▸ **Set problem**:
Return each line of the listing below, unchanged, and omit the images.

:: Available data ::

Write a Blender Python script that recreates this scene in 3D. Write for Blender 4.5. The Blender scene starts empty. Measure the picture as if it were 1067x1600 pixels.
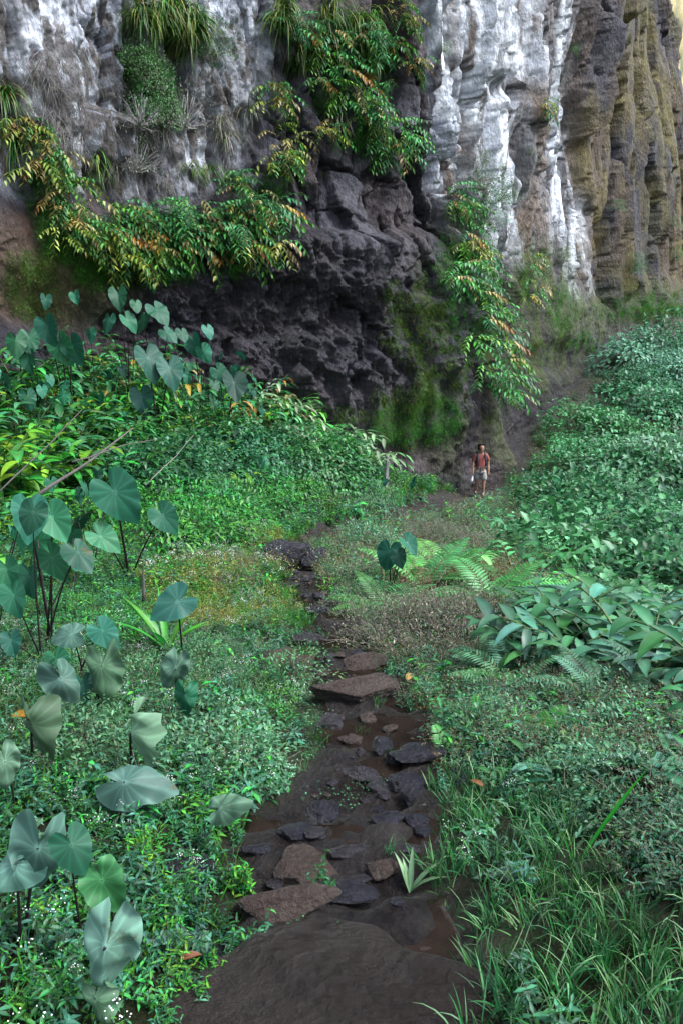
import bpy, math, random
import numpy as np
from mathutils import Vector, Matrix, Euler

rng = np.random.default_rng(7)
R = random.Random(11)
S = bpy.context.scene
COL = S.collection
FPX, PITCH = 1250.0, math.radians(15.6)          # focal length in photo pixels, downward pitch
CP, SP = math.cos(PITCH), math.sin(PITCH)

# ------------------------------------------------------------------ camera, sky, sun, exposure
cam_d = bpy.data.cameras.new('camera'); cam = bpy.data.objects.new('camera', cam_d); COL.objects.link(cam)
cam_d.sensor_fit = 'VERTICAL'; cam_d.sensor_height = 36.0; cam_d.lens = FPX / 1600 * 36
cam_d.clip_start = 0.05; cam_d.clip_end = 2000
cam.location = (0, 0, 0); cam.rotation_euler = (math.pi / 2 - PITCH, 0, 0)
S.camera = cam
SUN_EL, SUN_DIR = math.radians(56), Vector((0.93, -0.22, 0)).normalized()
w = bpy.data.worlds.new('World'); S.world = w; w.use_nodes = True
nt = w.node_tree; nt.nodes.clear()
sky = nt.nodes.new('ShaderNodeTexSky'); sky.sky_type = 'NISHITA'; sky.sun_disc = False
sky.sun_elevation = SUN_EL; sky.sun_rotation = math.atan2(SUN_DIR.x, SUN_DIR.y)
sky.air_density = 1.0; sky.dust_density = 2.5; sky.ozone_density = 0.7
bg = nt.nodes.new('ShaderNodeBackground'); bg.inputs['Strength'].default_value = 0.13
wo = nt.nodes.new('ShaderNodeOutputWorld')
hz = nt.nodes.new('ShaderNodeHueSaturation'); hz.inputs['Saturation'].default_value = 0.62     # thin bright cloud takes the blue out of the sky
nt.links.new(sky.outputs[0], hz.inputs['Color']); nt.links.new(hz.outputs[0], bg.inputs[0]); nt.links.new(bg.outputs[0], wo.inputs[0])
sl = bpy.data.lights.new('sun', 'SUN'); sl.energy = 1.5; sl.angle = math.radians(14); sl.color = (0.93, 0.98, 1.0)
so = bpy.data.objects.new('sun', sl); COL.objects.link(so)
sv = Vector((SUN_DIR.x * math.cos(SUN_EL), SUN_DIR.y * math.cos(SUN_EL), math.sin(SUN_EL)))
so.rotation_euler = sv.to_track_quat('Z', 'Y').to_euler(); so.location = (0, 0, 60)
S.view_settings.view_transform = 'Standard'; S.view_settings.look = 'None'
S.view_settings.exposure = 1.82; S.view_settings.gamma = 1.0; S.view_settings.use_curve_mapping = False
try:
    S.cycles.max_bounces = 5; S.cycles.diffuse_bounces = 3; S.cycles.transmission_bounces = 3
    S.cycles.transparent_max_bounces = 4
except Exception: pass

# ------------------------------------------------------------------ pixel <-> place helpers
def ray(px, py):
    a, b = (px - 533.5) / FPX, (800 - py) / FPX
    return Vector((a, CP + b * SP, -SP + b * CP))
def at(px, py, Y):
    d = ray(px, py); return d * (Y / d.y)
def proj(X, Y, Z):
    D = np.maximum(Y * CP - Z * SP, 0.05); U = Y * SP + Z * CP
    return 533.5 + FPX * X / D, 800 - FPX * U / D

# ------------------------------------------------------------------ noise
def h3(i, j, k, seed=0):
    i = (np.asarray(i).astype(np.int64) * 374761393 + np.asarray(j).astype(np.int64) * 668265263 +
         np.asarray(k).astype(np.int64) * 2147483647 + seed * 1274126177) & 0xffffffff
    i = ((i ^ (i >> 13)) * 1274126177) & 0xffffffff
    i = ((i ^ (i >> 16)) * 2246822519) & 0xffffffff
    return ((i ^ (i >> 15)) & 0xffffff) / float(0x1000000)
def vn(x, y, z=0.0, seed=0):
    x, y, z = np.broadcast_arrays(np.asarray(x, float), np.asarray(y, float), np.asarray(z, float))
    i, j, k = np.floor(x), np.floor(y), np.floor(z)
    f, g, h = x - i, y - j, z - k
    f, g, h = f * f * (3 - 2 * f), g * g * (3 - 2 * g), h * h * (3 - 2 * h)
    def c(a, b, d): return h3(i + a, j + b, k + d, seed)
    x00 = c(0, 0, 0) * (1 - f) + c(1, 0, 0) * f; x10 = c(0, 1, 0) * (1 - f) + c(1, 1, 0) * f
    x01 = c(0, 0, 1) * (1 - f) + c(1, 0, 1) * f; x11 = c(0, 1, 1) * (1 - f) + c(1, 1, 1) * f
    return ((x00 * (1 - g) + x10 * g) * (1 - h) + (x01 * (1 - g) + x11 * g) * h)
def fbm(x, y, z=0.0, oct=4, seed=0, gain=0.5):
    a, t, s = 1.0, 0.0, 0.0
    for o in range(oct):
        t = t + a * vn(x, y, z, seed + o * 17); s += a; a *= gain
        x, y, z = np.asarray(x) * 2.03 + 3.1, np.asarray(y) * 2.03 + 1.7, np.asarray(z) * 2.03 + 5.3
    return t / s
def ridge(x, y, z=0.0, oct=4, seed=0):
    a, t, s = 1.0, 0.0, 0.0
    for o in range(oct):
        t = t + a * (1 - np.abs(2 * vn(x, y, z, seed + o * 13) - 1)); s += a; a *= 0.5
        x, y, z = np.asarray(x) * 2.1 + 3.1, np.asarray(y) * 2.1 + 1.7, np.asarray(z) * 2.1 + 5.3
    return t / s
def worley(x, y, seed=0):
    i, j = np.floor(x), np.floor(y)
    f1 = np.full(x.shape, 9.0); f2 = f1.copy(); cid = np.zeros(x.shape); dx = np.zeros(x.shape); dy = np.zeros(x.shape)
    for a in (-1, 0, 1):
        for b in (-1, 0, 1):
            cx = i + a + h3(i + a, j + b, 0, seed); cy = j + b + h3(i + a, j + b, 1, seed)
            ex, ey = x - cx, y - cy; d = np.sqrt(ex * ex + ey * ey)
            n = d < f1
            f2 = np.where(n, f1, np.minimum(f2, d))
            cid = np.where(n, h3(i + a, j + b, 2, seed), cid); dx = np.where(n, ex, dx); dy = np.where(n, ey, dy)
            f1 = np.where(n, d, f1)
    return f1, f2, cid, dx, dy
def ss(a, b, x):
    t = np.clip((np.asarray(x, float) - a) / (b - a), 0, 1); return t * t * (3 - 2 * t)
def ell(px, py, cx, cy, rx, ry, soft=0.35):
    d = np.sqrt(((px - cx) / rx) ** 2 + ((py - cy) / ry) ** 2); return 1 - ss(1 - soft, 1 + soft, d)
def mixc(c, c2, m):
    return c * (1 - m[..., None]) + np.asarray(c2) * m[..., None]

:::

▸ **Response for this exercise**:
Write a Blender Python script that recreates this scene in 3D. Write for Blender 4.5. The Blender scene starts empty. Measure the picture as if it were 1067x1600 pixels.
import bpy, math, random
import numpy as np
from mathutils import Vector, Matrix, Euler

rng = np.random.default_rng(7)
R = random.Random(11)
S = bpy.context.scene
COL = S.collection
FPX, PITCH = 1250.0, math.radians(15.6)          # focal length in photo pixels, downward pitch
CP, SP = math.cos(PITCH), math.sin(PITCH)

# ------------------------------------------------------------------ camera, sky, sun, exposure
cam_d = bpy.data.cameras.new('camera'); cam = bpy.data.objects.new('camera', cam_d); COL.objects.link(cam)
cam_d.sensor_fit = 'VERTICAL'; cam_d.sensor_height = 36.0; cam_d.lens = FPX / 1600 * 36
cam_d.clip_start = 0.05; cam_d.clip_end = 2000
cam.location = (0, 0, 0); cam.rotation_euler = (math.pi / 2 - PITCH, 0, 0)
S.camera = cam
SUN_EL, SUN_DIR = math.radians(56), Vector((0.93, -0.22, 0)).normalized()
w = bpy.data.worlds.new('World'); S.world = w; w.use_nodes = True
nt = w.node_tree; nt.nodes.clear()
sky = nt.nodes.new('ShaderNodeTexSky'); sky.sky_type = 'NISHITA'; sky.sun_disc = False
sky.sun_elevation = SUN_EL; sky.sun_rotation = math.atan2(SUN_DIR.x, SUN_DIR.y)
sky.air_density = 1.0; sky.dust_density = 2.5; sky.ozone_density = 0.7
bg = nt.nodes.new('ShaderNodeBackground'); bg.inputs['Strength'].default_value = 0.13
wo = nt.nodes.new('ShaderNodeOutputWorld')
hz = nt.nodes.new('ShaderNodeHueSaturation'); hz.inputs['Saturation'].default_value = 0.62     # thin bright cloud takes the blue out of the sky
nt.links.new(sky.outputs[0], hz.inputs['Color']); nt.links.new(hz.outputs[0], bg.inputs[0]); nt.links.new(bg.outputs[0], wo.inputs[0])
sl = bpy.data.lights.new('sun', 'SUN'); sl.energy = 1.5; sl.angle = math.radians(14); sl.color = (0.93, 0.98, 1.0)
so = bpy.data.objects.new('sun', sl); COL.objects.link(so)
sv = Vector((SUN_DIR.x * math.cos(SUN_EL), SUN_DIR.y * math.cos(SUN_EL), math.sin(SUN_EL)))
so.rotation_euler = sv.to_track_quat('Z', 'Y').to_euler(); so.location = (0, 0, 60)
S.view_settings.view_transform = 'Standard'; S.view_settings.look = 'None'
S.view_settings.exposure = 1.82; S.view_settings.gamma = 1.0; S.view_settings.use_curve_mapping = False
try:
    S.cycles.max_bounces = 5; S.cycles.diffuse_bounces = 3; S.cycles.transmission_bounces = 3
    S.cycles.transparent_max_bounces = 4
except Exception: pass

# ------------------------------------------------------------------ pixel <-> place helpers
def ray(px, py):
    a, b = (px - 533.5) / FPX, (800 - py) / FPX
    return Vector((a, CP + b * SP, -SP + b * CP))
def at(px, py, Y):
    d = ray(px, py); return d * (Y / d.y)
def proj(X, Y, Z):
    D = np.maximum(Y * CP - Z * SP, 0.05); U = Y * SP + Z * CP
    return 533.5 + FPX * X / D, 800 - FPX * U / D

# ------------------------------------------------------------------ noise
def h3(i, j, k, seed=0):
    i = (np.asarray(i).astype(np.int64) * 374761393 + np.asarray(j).astype(np.int64) * 668265263 +
         np.asarray(k).astype(np.int64) * 2147483647 + seed * 1274126177) & 0xffffffff
    i = ((i ^ (i >> 13)) * 1274126177) & 0xffffffff
    i = ((i ^ (i >> 16)) * 2246822519) & 0xffffffff
    return ((i ^ (i >> 15)) & 0xffffff) / float(0x1000000)
def vn(x, y, z=0.0, seed=0):
    x, y, z = np.broadcast_arrays(np.asarray(x, float), np.asarray(y, float), np.asarray(z, float))
    i, j, k = np.floor(x), np.floor(y), np.floor(z)
    f, g, h = x - i, y - j, z - k
    f, g, h = f * f * (3 - 2 * f), g * g * (3 - 2 * g), h * h * (3 - 2 * h)
    def c(a, b, d): return h3(i + a, j + b, k + d, seed)
    x00 = c(0, 0, 0) * (1 - f) + c(1, 0, 0) * f; x10 = c(0, 1, 0) * (1 - f) + c(1, 1, 0) * f
    x01 = c(0, 0, 1) * (1 - f) + c(1, 0, 1) * f; x11 = c(0, 1, 1) * (1 - f) + c(1, 1, 1) * f
    return ((x00 * (1 - g) + x10 * g) * (1 - h) + (x01 * (1 - g) + x11 * g) * h)
def fbm(x, y, z=0.0, oct=4, seed=0, gain=0.5):
    a, t, s = 1.0, 0.0, 0.0
    for o in range(oct):
        t = t + a * vn(x, y, z, seed + o * 17); s += a; a *= gain
        x, y, z = np.asarray(x) * 2.03 + 3.1, np.asarray(y) * 2.03 + 1.7, np.asarray(z) * 2.03 + 5.3
    return t / s
def ridge(x, y, z=0.0, oct=4, seed=0):
    a, t, s = 1.0, 0.0, 0.0
    for o in range(oct):
        t = t + a * (1 - np.abs(2 * vn(x, y, z, seed + o * 13) - 1)); s += a; a *= 0.5
        x, y, z = np.asarray(x) * 2.1 + 3.1, np.asarray(y) * 2.1 + 1.7, np.asarray(z) * 2.1 + 5.3
    return t / s
def worley(x, y, seed=0):
    i, j = np.floor(x), np.floor(y)
    f1 = np.full(x.shape, 9.0); f2 = f1.copy(); cid = np.zeros(x.shape); dx = np.zeros(x.shape); dy = np.zeros(x.shape)
    for a in (-1, 0, 1):
        for b in (-1, 0, 1):
            cx = i + a + h3(i + a, j + b, 0, seed); cy = j + b + h3(i + a, j + b, 1, seed)
            ex, ey = x - cx, y - cy; d = np.sqrt(ex * ex + ey * ey)
            n = d < f1
            f2 = np.where(n, f1, np.minimum(f2, d))
            cid = np.where(n, h3(i + a, j + b, 2, seed), cid); dx = np.where(n, ex, dx); dy = np.where(n, ey, dy)
            f1 = np.where(n, d, f1)
    return f1, f2, cid, dx, dy
def ss(a, b, x):
    t = np.clip((np.asarray(x, float) - a) / (b - a), 0, 1); return t * t * (3 - 2 * t)
def ell(px, py, cx, cy, rx, ry, soft=0.35):
    d = np.sqrt(((px - cx) / rx) ** 2 + ((py - cy) / ry) ** 2); return 1 - ss(1 - soft, 1 + soft, d)
def mixc(c, c2, m):
    return c * (1 - m[..., None]) + np.asarray(c2) * m[..., None]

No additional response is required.